4. Zukünftige Finanzen – an die kommenden Generationen denken

Wenn wir unseren Kindern nicht noch mehr Schulden hinterlassen wollen, müssen wir in diesem und im Haushalt 2028/29 unpopuläre Entscheidungen treffen.

Die geplante Kreditneuaufnahme von 200 Millionen Euro jährlich ist zu hoch. Wir müssen an dieser Stelle den Apfelbaum stutzen, um gesund wachsen zu können. Wir dürfen nicht immer nur auf Kante nähen. Wer jedes Jahr das Maximum ausschöpft, verliert jede Flexibilität und ist auf kommende Krisen nicht vorbereitet.
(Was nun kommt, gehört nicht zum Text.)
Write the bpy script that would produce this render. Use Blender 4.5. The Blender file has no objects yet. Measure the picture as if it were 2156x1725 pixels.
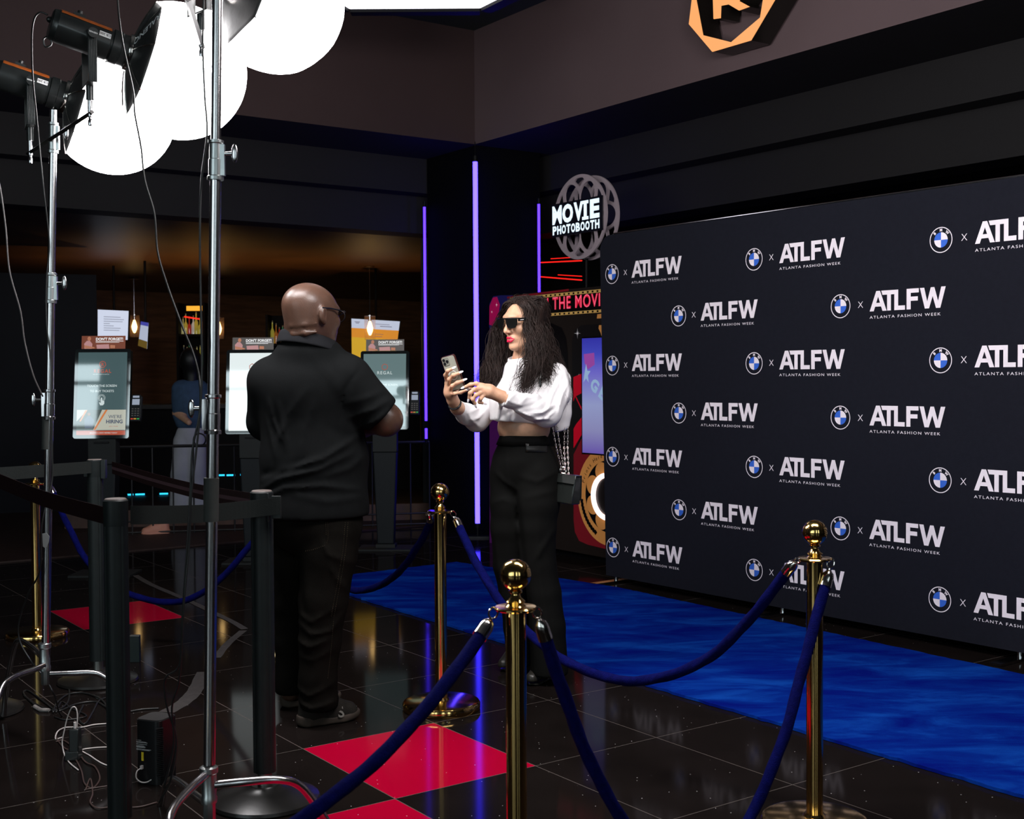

Ich wünsche mir einen Haushalt, der gesund und stabil ist – ohne die Belastungen für die Bürgerinnen und Bürger unnötig zu erhöhen oder neue Steuern einzuführen.

5. Zum Schluss: Perspektive gewinnen

Herr Oberbürgermeister, Sie sprechen von einer „Liste des Grauens“! Mag sein! Festzuhalten ist jedoch auch: Es geht uns immer noch gut. Wir haben Herausforderungen vor denen wir die Augen nicht verschließen können. Aber Karlsruhe ist auch eine Stadt voller engagierter Menschen, funktionierender Strukturen, kreativer Ideen und wirtschaftlicher Innovation. Das sind gute Früchte, die wir genießen können! Und eins wird dabei klar: Die Finanzen sind nicht das Wichtigste! Die beste Frucht ist der gesellschaftliche Zusammenhalt, die Gemeinschaft in den Quartieren, die kleinen Feste. Denn was uns Studien immer wieder vor Augen führen: Glücklichsein ist vielerorts nicht ans Geld gekoppelt, sondern an die Qualität von Beziehungen und Gemeinschaft.
Es ist Zeit, die richtigen Äste zurückzuschneiden, damit unser Baum stark und gesund wird und viele Früchte tragen kann.

Lassen Sie uns diesen Haushalt anpacken und verantwortungsvoll und ohne Angst vor schwierigen Entscheidungen planen. Es ist eine Chance für uns, neu Maß zu halten und Prioritäten zu setzen für mehr Gemeinschaft und Miteinander in den Quartieren. Lassen Sie uns deshalb nicht in Angst vor der nächsten Wahl, sondern in Verantwortung für die Bürgerinnen und Bürger, die diesen Gemeinderat gewählt haben, das Beste für die Stadt suchen.

Vielen Dank für Ihre Aufmerksamkeit.